*Exercise goal*: Look through the data and write out every line with the word "Blender" in it.

[Scene script records]
--------------------------------

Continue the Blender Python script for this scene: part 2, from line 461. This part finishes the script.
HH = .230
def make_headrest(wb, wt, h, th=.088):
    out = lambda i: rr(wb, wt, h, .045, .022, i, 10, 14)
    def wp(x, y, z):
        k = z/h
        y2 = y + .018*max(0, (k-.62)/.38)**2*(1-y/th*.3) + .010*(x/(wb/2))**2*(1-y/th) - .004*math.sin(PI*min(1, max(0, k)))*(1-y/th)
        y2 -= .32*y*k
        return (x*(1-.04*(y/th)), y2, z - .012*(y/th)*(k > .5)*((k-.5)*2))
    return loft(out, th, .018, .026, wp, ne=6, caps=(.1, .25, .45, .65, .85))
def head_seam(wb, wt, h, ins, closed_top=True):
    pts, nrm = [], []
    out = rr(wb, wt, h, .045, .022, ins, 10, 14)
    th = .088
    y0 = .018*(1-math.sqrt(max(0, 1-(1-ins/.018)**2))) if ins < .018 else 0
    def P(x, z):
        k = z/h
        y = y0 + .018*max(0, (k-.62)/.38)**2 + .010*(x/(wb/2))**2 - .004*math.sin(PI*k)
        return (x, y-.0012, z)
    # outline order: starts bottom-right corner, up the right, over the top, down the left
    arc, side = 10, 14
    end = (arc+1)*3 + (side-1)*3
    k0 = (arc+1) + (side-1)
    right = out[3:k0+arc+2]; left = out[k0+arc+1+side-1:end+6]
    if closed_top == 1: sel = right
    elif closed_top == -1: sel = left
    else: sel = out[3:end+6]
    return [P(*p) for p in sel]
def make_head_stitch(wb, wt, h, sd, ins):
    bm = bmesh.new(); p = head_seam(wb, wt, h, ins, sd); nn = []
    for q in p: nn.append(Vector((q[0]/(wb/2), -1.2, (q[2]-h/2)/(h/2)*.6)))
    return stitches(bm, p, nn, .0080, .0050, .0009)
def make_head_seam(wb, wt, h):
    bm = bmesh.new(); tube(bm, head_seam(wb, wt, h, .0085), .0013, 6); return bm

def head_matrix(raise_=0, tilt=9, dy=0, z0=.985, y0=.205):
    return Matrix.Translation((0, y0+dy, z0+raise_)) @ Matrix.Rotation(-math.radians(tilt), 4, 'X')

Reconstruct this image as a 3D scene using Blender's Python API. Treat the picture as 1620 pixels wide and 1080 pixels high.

--------------------------------

*Exercise output*:
Continue the Blender Python script for this scene: part 2, from line 461. This part finishes the script.
Reconstruct this image as a 3D scene using Blender's Python API. Treat the picture as 1620 pixels wide and 1080 pixels high.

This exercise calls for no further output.